Complete step by step solution:
According to the question, given expression in the question is as follows:
\[\dfrac{{{\left( \dfrac{2}{3} \right)}^{4}}}{{{\left( \dfrac{2}{3} \right)}^{-5}}{{\left( \dfrac{2}{3} \right)}^{0}}}\]
To simplify the above expression further, apply the result \[{{a}^{0}}=1,a\ne 0\]which means any non-zero term to the power zero is always equal to one, we will have:
\[\Rightarrow \dfrac{{{\left( \dfrac{2}{3} \right)}^{4}}}{{{\left( \dfrac{2}{3} \right)}^{-5}}\cdot 1}\]
\[\Rightarrow \dfrac{{{\left( \dfrac{2}{3} \right)}^{4}}}{{{\left( \dfrac{2}{3} \right)}^{-5}}}\]
Now apply the exponential rule in the above expression that is \[\dfrac{{{x}^{a}}}{{{x}^{b}}}={{x}^{a-b}}\] this means that two terms with same base and different power can be written as that base to the power subtraction of both the given powers if the terms are to divided, we will have:
\[\Rightarrow {{\left( \dfrac{2}{3} \right)}^{4-\left( -5 \right)}}\]
Simplify the above expression by opening the bracket in the power of the fraction with the help of subtraction, we will get:
\[\Rightarrow {{\left( \dfrac{2}{3} \right)}^{9}}\]
After this apply the exponential rule that is \[{{\left( \dfrac{a}{b} \right)}^{c}}=\dfrac{{{a}^{c}}}{{{b}^{c}}}\] in the above expression, we will have:
\[\Rightarrow \dfrac{{{2}^{9}}}{{{3}^{9}}}\]
We know that \[{{2}^{9}}=512\], applying this result in the above expression, we will get:
\[\Rightarrow \dfrac{512}{{{3}^{9}}}\]
We know that \[{{3}^{9}}=19683\], applying this result in the above expression, we will get:
\[\Rightarrow \dfrac{512}{19683}\]

Therefore, simplified form of the given expression \[\dfrac{{{\left( \dfrac{2}{3} \right)}^{4}}}{{{\left( \dfrac{2}{3} \right)}^{-5}}{{\left( \dfrac{2}{3} \right)}^{0}}}\] is \[\dfrac{512}{19683}\].

Note: Students make mistakes by applying the wrong exponential rule.
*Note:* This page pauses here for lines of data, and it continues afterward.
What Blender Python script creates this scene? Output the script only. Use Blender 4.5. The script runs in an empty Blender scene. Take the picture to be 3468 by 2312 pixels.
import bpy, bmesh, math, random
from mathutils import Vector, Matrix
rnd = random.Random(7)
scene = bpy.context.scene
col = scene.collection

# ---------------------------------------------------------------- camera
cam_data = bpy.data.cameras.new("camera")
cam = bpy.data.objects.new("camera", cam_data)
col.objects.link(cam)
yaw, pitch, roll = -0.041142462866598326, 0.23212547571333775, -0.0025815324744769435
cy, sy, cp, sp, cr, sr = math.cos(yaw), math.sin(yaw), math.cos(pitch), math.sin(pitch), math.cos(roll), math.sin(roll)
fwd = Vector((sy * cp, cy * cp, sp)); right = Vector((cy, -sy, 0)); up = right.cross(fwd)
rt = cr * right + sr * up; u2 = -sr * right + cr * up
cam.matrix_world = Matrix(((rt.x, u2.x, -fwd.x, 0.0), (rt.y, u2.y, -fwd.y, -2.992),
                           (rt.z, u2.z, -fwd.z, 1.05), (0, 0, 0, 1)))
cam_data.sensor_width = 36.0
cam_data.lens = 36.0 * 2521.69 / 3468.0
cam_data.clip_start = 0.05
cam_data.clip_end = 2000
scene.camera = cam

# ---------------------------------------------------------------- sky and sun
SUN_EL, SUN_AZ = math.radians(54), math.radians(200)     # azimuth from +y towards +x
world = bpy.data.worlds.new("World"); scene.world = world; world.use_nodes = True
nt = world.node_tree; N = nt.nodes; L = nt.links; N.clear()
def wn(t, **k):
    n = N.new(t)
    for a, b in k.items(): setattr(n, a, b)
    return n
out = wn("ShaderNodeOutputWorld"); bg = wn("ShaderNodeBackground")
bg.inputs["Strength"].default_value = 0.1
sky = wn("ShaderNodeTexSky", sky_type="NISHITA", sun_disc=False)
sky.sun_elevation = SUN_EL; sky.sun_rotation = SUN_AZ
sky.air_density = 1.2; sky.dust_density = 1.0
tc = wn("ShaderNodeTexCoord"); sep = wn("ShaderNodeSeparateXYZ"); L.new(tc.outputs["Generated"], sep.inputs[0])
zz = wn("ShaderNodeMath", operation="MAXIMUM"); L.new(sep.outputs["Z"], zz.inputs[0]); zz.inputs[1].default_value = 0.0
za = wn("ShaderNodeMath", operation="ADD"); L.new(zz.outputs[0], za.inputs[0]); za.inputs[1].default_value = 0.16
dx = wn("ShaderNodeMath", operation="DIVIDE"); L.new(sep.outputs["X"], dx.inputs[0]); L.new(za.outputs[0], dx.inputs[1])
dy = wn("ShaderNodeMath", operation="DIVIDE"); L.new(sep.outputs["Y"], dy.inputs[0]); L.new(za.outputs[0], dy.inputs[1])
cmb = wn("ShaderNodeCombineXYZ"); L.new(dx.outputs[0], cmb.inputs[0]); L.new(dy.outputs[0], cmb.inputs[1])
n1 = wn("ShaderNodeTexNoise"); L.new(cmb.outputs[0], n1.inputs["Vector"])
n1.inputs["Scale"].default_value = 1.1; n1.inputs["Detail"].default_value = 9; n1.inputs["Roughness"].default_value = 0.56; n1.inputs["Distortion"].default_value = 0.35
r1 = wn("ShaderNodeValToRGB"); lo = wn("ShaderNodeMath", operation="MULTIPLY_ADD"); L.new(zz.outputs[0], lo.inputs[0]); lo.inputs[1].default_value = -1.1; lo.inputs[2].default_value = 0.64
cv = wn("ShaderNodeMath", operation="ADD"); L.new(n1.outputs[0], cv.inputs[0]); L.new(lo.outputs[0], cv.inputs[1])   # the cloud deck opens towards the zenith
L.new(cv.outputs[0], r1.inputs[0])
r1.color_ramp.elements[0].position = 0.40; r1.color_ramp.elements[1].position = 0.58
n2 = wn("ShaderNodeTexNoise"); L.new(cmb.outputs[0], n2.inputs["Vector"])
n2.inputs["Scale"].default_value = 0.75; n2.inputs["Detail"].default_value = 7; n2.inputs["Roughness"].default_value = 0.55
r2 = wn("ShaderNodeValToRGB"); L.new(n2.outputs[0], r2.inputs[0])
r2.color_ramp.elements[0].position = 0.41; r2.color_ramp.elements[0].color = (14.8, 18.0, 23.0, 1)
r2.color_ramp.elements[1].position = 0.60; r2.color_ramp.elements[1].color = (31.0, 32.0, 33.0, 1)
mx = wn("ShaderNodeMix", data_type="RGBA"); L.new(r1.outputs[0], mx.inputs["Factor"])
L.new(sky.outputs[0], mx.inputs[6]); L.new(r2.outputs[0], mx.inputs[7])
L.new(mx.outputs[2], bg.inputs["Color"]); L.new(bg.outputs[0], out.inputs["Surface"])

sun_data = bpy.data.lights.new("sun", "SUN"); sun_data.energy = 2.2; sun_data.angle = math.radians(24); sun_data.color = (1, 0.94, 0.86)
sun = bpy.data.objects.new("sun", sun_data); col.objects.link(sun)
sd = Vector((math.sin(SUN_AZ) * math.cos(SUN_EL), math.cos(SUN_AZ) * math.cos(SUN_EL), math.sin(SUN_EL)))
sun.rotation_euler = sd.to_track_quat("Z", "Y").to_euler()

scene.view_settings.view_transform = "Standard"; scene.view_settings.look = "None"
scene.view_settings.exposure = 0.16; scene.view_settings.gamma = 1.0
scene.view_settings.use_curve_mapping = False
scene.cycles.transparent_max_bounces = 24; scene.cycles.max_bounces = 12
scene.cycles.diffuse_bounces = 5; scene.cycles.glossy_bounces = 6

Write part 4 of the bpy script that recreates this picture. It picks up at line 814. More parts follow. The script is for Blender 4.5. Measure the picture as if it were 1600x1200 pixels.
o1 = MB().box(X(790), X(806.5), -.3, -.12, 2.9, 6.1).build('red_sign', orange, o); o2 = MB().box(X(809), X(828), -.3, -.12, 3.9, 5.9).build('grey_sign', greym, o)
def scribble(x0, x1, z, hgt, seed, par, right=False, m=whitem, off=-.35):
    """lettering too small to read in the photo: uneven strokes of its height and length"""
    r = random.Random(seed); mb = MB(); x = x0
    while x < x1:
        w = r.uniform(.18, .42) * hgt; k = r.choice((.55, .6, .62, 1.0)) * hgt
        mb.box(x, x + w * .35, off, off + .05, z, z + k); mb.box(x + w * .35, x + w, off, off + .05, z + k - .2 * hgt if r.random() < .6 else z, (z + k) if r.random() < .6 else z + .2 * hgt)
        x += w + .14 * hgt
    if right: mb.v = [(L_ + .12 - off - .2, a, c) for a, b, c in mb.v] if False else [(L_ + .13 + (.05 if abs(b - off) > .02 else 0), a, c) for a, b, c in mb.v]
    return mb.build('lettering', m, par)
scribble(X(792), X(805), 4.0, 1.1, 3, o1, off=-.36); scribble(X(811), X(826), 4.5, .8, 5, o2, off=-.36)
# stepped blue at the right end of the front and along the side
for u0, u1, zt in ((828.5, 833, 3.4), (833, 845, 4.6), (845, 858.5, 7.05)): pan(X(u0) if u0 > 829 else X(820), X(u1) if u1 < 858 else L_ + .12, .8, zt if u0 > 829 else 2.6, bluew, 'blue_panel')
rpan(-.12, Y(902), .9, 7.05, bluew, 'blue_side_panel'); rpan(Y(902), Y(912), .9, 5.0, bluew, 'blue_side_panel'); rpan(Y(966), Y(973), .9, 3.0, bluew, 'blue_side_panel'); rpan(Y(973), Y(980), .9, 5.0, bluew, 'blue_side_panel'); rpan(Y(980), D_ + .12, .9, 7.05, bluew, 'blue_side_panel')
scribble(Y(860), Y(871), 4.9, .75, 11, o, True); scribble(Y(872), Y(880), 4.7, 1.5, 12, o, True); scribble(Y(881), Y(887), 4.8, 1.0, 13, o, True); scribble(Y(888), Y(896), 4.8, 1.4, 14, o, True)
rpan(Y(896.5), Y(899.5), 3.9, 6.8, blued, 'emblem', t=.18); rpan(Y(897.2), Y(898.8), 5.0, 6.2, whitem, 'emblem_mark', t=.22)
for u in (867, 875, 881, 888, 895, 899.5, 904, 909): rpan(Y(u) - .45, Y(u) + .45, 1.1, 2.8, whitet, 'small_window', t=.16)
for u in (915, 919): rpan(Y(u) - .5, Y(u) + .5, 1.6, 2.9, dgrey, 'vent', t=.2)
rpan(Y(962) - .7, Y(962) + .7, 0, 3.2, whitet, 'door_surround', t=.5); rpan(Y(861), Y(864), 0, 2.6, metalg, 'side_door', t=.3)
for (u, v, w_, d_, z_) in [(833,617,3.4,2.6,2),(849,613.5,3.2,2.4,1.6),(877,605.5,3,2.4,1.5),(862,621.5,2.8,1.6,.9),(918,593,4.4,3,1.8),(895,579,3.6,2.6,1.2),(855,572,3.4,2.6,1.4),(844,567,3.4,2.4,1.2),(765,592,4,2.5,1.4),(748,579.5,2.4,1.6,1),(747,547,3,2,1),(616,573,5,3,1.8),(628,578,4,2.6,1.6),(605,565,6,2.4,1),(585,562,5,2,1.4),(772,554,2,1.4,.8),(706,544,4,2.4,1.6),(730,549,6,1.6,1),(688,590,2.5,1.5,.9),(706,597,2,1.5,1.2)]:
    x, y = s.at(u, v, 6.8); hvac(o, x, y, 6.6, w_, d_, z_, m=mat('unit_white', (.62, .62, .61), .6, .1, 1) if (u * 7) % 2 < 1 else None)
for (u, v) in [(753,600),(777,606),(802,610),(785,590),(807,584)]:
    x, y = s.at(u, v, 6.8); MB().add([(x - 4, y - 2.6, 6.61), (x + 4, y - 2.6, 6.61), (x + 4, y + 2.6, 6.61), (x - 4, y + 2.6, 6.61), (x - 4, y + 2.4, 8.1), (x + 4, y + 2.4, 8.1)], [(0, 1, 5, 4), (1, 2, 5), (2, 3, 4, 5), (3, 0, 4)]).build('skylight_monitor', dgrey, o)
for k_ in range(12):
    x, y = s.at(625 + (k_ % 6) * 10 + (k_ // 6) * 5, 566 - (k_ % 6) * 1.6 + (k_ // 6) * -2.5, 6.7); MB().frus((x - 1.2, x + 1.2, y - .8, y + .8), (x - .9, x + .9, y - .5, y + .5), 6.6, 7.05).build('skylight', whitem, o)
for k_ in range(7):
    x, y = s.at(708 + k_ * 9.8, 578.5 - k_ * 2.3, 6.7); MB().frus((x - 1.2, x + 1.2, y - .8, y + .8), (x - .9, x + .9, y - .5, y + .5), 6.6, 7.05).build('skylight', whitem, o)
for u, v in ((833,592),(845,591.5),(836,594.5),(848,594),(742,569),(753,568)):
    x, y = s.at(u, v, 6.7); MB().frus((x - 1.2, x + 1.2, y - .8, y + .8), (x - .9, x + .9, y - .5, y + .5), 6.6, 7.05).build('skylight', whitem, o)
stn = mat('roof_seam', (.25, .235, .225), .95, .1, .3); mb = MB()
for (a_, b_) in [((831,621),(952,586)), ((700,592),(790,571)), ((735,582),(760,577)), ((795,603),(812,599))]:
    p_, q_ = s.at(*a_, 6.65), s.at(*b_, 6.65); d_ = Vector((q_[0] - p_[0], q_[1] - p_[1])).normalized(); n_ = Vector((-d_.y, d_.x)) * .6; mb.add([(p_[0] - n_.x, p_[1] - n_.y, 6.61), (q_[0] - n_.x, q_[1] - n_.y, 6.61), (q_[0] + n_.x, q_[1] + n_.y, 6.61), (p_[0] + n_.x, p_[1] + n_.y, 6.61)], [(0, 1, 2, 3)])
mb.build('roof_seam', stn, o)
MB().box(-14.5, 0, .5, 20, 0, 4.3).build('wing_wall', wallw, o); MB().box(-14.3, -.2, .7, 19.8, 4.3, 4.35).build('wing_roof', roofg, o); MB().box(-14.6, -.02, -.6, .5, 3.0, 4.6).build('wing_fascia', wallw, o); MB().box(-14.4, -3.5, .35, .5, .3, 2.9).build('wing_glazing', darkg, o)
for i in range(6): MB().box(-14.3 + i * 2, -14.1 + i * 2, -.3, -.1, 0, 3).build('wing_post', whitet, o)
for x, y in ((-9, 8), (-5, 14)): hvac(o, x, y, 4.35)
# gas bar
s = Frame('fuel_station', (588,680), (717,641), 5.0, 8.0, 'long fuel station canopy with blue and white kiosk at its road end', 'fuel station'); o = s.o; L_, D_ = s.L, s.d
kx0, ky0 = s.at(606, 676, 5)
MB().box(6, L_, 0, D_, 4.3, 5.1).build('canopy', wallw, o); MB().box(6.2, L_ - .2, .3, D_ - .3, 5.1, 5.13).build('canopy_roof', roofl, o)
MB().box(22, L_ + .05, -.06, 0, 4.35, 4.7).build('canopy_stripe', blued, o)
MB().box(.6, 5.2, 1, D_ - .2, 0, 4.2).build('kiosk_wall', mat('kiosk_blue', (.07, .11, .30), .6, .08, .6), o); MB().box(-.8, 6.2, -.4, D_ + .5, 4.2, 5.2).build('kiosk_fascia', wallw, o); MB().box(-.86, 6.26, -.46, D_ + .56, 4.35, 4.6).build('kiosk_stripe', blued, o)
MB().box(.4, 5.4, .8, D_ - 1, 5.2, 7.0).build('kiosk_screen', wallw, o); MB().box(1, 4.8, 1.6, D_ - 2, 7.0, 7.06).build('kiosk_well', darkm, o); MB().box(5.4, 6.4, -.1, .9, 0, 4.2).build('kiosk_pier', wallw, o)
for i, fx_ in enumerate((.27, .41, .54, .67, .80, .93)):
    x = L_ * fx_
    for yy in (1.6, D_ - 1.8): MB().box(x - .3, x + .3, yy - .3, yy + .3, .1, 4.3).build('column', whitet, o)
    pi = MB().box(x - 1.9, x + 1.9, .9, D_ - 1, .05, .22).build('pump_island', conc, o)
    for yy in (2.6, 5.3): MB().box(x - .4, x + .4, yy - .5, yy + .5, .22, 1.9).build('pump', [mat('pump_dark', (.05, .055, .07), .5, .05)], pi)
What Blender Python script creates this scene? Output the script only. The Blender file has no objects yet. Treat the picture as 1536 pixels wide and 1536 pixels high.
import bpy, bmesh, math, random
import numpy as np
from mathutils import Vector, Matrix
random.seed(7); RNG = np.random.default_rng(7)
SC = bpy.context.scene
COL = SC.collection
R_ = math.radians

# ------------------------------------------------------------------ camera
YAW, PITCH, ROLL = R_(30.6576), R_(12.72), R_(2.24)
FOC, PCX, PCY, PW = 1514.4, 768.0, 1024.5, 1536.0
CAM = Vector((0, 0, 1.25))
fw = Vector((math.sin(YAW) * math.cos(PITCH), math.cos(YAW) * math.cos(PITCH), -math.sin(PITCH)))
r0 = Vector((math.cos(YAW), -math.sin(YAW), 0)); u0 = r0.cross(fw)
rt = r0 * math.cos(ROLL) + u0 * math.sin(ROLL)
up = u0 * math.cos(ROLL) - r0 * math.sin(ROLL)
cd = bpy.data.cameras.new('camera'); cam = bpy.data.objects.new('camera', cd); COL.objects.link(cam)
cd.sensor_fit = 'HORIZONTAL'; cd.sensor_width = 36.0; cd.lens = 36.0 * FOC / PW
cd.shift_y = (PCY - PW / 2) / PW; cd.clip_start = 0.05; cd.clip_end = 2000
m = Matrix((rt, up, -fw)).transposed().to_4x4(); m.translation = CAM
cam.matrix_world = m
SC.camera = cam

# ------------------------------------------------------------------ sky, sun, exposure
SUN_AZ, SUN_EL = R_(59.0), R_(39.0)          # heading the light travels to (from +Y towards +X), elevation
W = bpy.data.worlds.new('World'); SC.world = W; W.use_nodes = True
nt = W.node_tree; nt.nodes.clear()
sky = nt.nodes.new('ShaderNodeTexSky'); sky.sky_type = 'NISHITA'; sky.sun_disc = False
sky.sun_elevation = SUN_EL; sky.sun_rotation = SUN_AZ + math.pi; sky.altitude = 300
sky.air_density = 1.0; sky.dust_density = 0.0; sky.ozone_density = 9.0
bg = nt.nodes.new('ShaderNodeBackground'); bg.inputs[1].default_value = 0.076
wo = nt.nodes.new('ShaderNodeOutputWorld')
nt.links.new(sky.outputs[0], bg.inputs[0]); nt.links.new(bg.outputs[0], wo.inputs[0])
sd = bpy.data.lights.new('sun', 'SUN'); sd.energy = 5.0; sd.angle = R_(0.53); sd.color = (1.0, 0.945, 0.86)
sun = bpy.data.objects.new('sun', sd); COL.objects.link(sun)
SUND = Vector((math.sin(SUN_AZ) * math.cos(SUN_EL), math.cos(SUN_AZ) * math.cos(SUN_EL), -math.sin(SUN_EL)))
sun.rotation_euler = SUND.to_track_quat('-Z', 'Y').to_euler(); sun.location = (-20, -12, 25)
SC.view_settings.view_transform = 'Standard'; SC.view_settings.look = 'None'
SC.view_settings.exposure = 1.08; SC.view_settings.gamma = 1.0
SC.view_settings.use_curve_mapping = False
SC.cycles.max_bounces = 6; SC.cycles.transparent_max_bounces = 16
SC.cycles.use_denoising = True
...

They end up applying the exponential rule as \[\dfrac{{{x}^{a}}}{{{x}^{b}}}={{x}^{a+b}}\] instead of \[\dfrac{{{x}^{a}}}{{{x}^{b}}}={{x}^{a-b}}\] . This is completely wrong and leads to the incorrect answer. It’s important to remember the correct exponential rule is \[\dfrac{{{x}^{a}}}{{{x}^{b}}}={{x}^{a-b}}\].